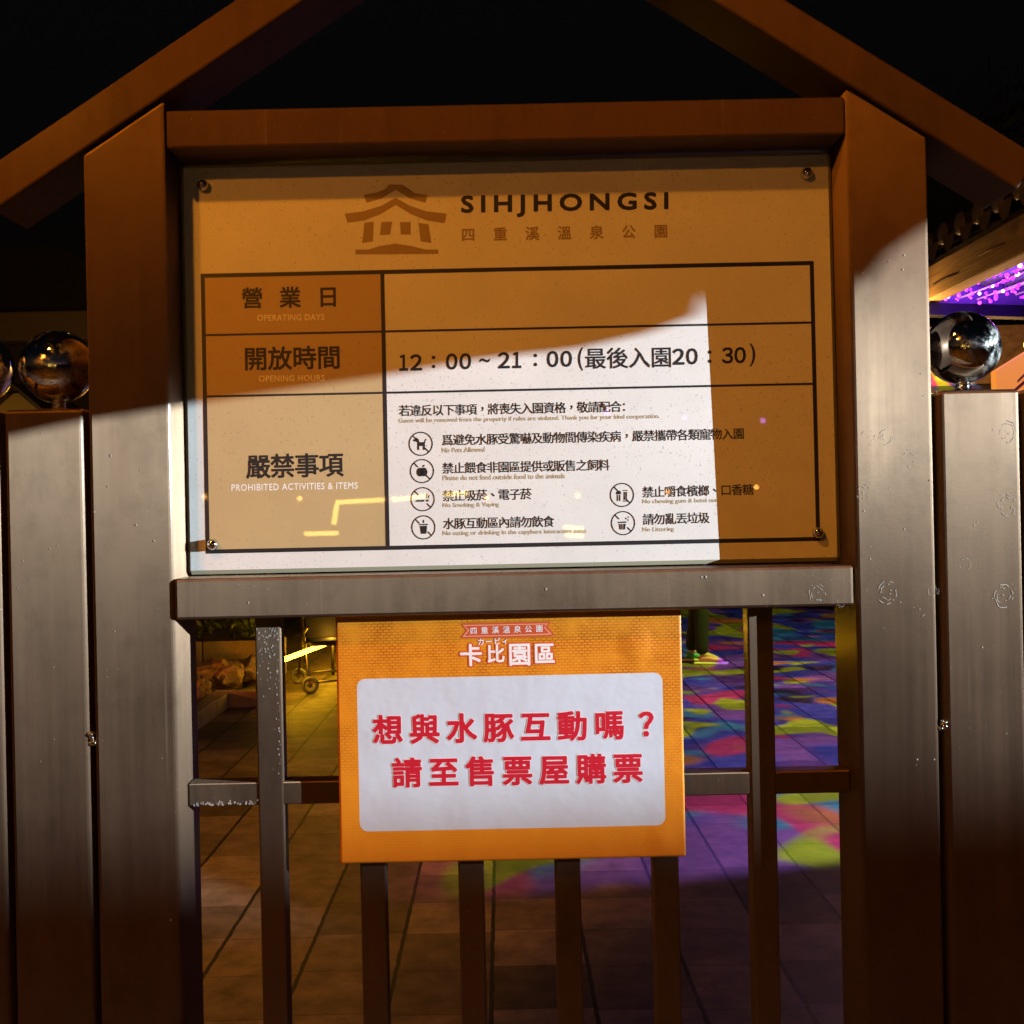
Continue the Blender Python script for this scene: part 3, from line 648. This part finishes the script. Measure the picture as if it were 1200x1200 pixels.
lamp('spotlight_glow', 'SPOT', (.04, .13, .3), 34, (1, .19, .012), .03, (.6, 2.1, .05), R(110), .6, parent=gs)
for ob in list(gs.children):
    if ob.type == 'LIGHT': ob.rotation_euler = Vector((.45, 1.9, -.05)).to_track_quat('-Z', 'Y').to_euler()

ALU = M('pushchair_tube', (.45, .42, .38), .35, .8); FAB = M('pushchair_fabric', (.02, .018, .02), .95, spec=.08); RUB = M('pushchair_tyre', (.16, .15, .13), .6)
ALU.node_tree.nodes['Principled BSDF'].inputs['Base Color'].default_value = (.2, .18, .15, 1)
pc_t = thing('pushchair', 'folding pushchair with small ring wheels parked by the glowing rail', 'pushchair', (-1.39, 7.52, 0), rz=R(20))
for (x, y) in ((-.2, -.1), (.2, -.1), (-.2, .45), (.2, .45)):
    bm = bmesh.new(); ring(bm, (x, y, .068), .054, .015, 'y' if x > 9 else 'y'); w = finish('wheel', bm, RUB, pc_t)
    bm = bmesh.new(); tube(bm, [(x, y - .015, .068), (x, y + .015, .068)], .018, 12); finish('wheel_hub', bm, ALU, w)
bm = bmesh.new()
for x in (-.2, .2):
    tube(bm, [(x, -.1, .07), (x * .95, .25, .5), (x * .9, .55, .95), (x * .9, .62, 1.02)], .011, 8); tube(bm, [(x, .45, .07), (x * .95, .2, .45), (x * .95, -.02, .52)], .011, 8)
tube(bm, [(-.18, .62, 1.02), (.18, .62, 1.02)], .013, 8); tube(bm, [(-.2, .45, .09), (.2, .45, .09)], .009, 8); tube(bm, [(-.2, -.1, .09), (.2, -.1, .09)], .009, 8)
finish('frame', bm, ALU, pc_t)
bm = bmesh.new(); box(bm, -.17, .17, -.02, .28, .36, .4, .015); box(bm, -.17, .17, .27, .31, .38, .85, .015); finish('seat', bm, FAB, pc_t)
bm = bmesh.new(); bmesh.ops.create_uvsphere(bm, u_segments=20, v_segments=12, radius=.22, matrix=Matrix.Translation((0, .22, .78)) @ Matrix.Diagonal((.82, 1, 1, 1)))
bmesh.ops.bisect_plane(bm, geom=bm.verts[:] + bm.edges[:] + bm.faces[:], plane_co=(0, .12, .7), plane_no=(0, -.6, -.75), clear_outer=True)
finish('canopy', bm, FAB, pc_t, True)

# ------------------------------------------------------------------ trees and hedge
def leafmat(name, c1, c2):
    m = M(name, c1, .55); k = N(m)
    k.put(k.b.inputs['Base Color'], k.mix(k.noise(k.n('NewGeometry').outputs['Position'], 1.7, 4), (*c1, 1), (*c2, 1))); return m
LEAF = leafmat('dark_leaves', (.03, .05, .02), (.07, .1, .035)); BARK = M('tree_bark', (.09, .065, .045), .9)
def leaves(bm, n, centre, rad, size, clumps, rnd):
    cl = []
    for _ in range(clumps):
        v = Vector((rnd.gauss(0, 1), rnd.gauss(0, 1), rnd.gauss(0, 1))).normalized() * rnd.random() ** .45
        cl.append(Vector((v.x * rad[0], v.y * rad[1], v.z * rad[2])))
    for _ in range(n):
        c = rnd.choice(cl); p = Vector(centre) + c + Vector((rnd.gauss(0, 1), rnd.gauss(0, 1), rnd.gauss(0, .8))) * min(rad) * .2
        a = Vector((rnd.gauss(0, 1), rnd.gauss(0, 1), rnd.gauss(0, 1))).normalized(); b = a.orthogonal().normalized(); s = size * rnd.uniform(.6, 1.3)
        bm.faces.new([bm.verts.new(p + q) for q in (a * s, b * s * .42, -a * s, -b * s * .42)])
    return cl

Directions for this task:
Exclude the pictures, and transcribe all of the material exactly.

Written response:
Continue the Blender Python script for this scene: part 3, from line 648. This part finishes the script. Measure the picture as if it were 1200x1200 pixels.
lamp('spotlight_glow', 'SPOT', (.04, .13, .3), 34, (1, .19, .012), .03, (.6, 2.1, .05), R(110), .6, parent=gs)
for ob in list(gs.children):
    if ob.type == 'LIGHT': ob.rotation_euler = Vector((.45, 1.9, -.05)).to_track_quat('-Z', 'Y').to_euler()

ALU = M('pushchair_tube', (.45, .42, .38), .35, .8); FAB = M('pushchair_fabric', (.02, .018, .02), .95, spec=.08); RUB = M('pushchair_tyre', (.16, .15, .13), .6)
ALU.node_tree.nodes['Principled BSDF'].inputs['Base Color'].default_value = (.2, .18, .15, 1)
pc_t = thing('pushchair', 'folding pushchair with small ring wheels parked by the glowing rail', 'pushchair', (-1.39, 7.52, 0), rz=R(20))
for (x, y) in ((-.2, -.1), (.2, -.1), (-.2, .45), (.2, .45)):
    bm = bmesh.new(); ring(bm, (x, y, .068), .054, .015, 'y' if x > 9 else 'y'); w = finish('wheel', bm, RUB, pc_t)
    bm = bmesh.new(); tube(bm, [(x, y - .015, .068), (x, y + .015, .068)], .018, 12); finish('wheel_hub', bm, ALU, w)
bm = bmesh.new()
for x in (-.2, .2):
    tube(bm, [(x, -.1, .07), (x * .95, .25, .5), (x * .9, .55, .95), (x * .9, .62, 1.02)], .011, 8); tube(bm, [(x, .45, .07), (x * .95, .2, .45), (x * .95, -.02, .52)], .011, 8)
tube(bm, [(-.18, .62, 1.02), (.18, .62, 1.02)], .013, 8); tube(bm, [(-.2, .45, .09), (.2, .45, .09)], .009, 8); tube(bm, [(-.2, -.1, .09), (.2, -.1, .09)], .009, 8)
finish('frame', bm, ALU, pc_t)
bm = bmesh.new(); box(bm, -.17, .17, -.02, .28, .36, .4, .015); box(bm, -.17, .17, .27, .31, .38, .85, .015); finish('seat', bm, FAB, pc_t)
bm = bmesh.new(); bmesh.ops.create_uvsphere(bm, u_segments=20, v_segments=12, radius=.22, matrix=Matrix.Translation((0, .22, .78)) @ Matrix.Diagonal((.82, 1, 1, 1)))
bmesh.ops.bisect_plane(bm, geom=bm.verts[:] + bm.edges[:] + bm.faces[:], plane_co=(0, .12, .7), plane_no=(0, -.6, -.75), clear_outer=True)
finish('canopy', bm, FAB, pc_t, True)

# ------------------------------------------------------------------ trees and hedge
def leafmat(name, c1, c2):
    m = M(name, c1, .55); k = N(m)
    k.put(k.b.inputs['Base Color'], k.mix(k.noise(k.n('NewGeometry').outputs['Position'], 1.7, 4), (*c1, 1), (*c2, 1))); return m
LEAF = leafmat('dark_leaves', (.03, .05, .02), (.07, .1, .035)); BARK = M('tree_bark', (.09, .065, .045), .9)
def leaves(bm, n, centre, rad, size, clumps, rnd):
    cl = []
    for _ in range(clumps):
        v = Vector((rnd.gauss(0, 1), rnd.gauss(0, 1), rnd.gauss(0, 1))).normalized() * rnd.random() ** .45
        cl.append(Vector((v.x * rad[0], v.y * rad[1], v.z * rad[2])))
    for _ in range(n):
        c = rnd.choice(cl); p = Vector(centre) + c + Vector((rnd.gauss(0, 1), rnd.gauss(0, 1), rnd.gauss(0, .8))) * min(rad) * .2
        a = Vector((rnd.gauss(0, 1), rnd.gauss(0, 1), rnd.gauss(0, 1))).normalized(); b = a.orthogonal().normalized(); s = size * rnd.uniform(.6, 1.3)
        bm.faces.new([bm.verts.new(p + q) for q in (a * s, b * s * .42, -a * s, -b * s * .42)])
    return cl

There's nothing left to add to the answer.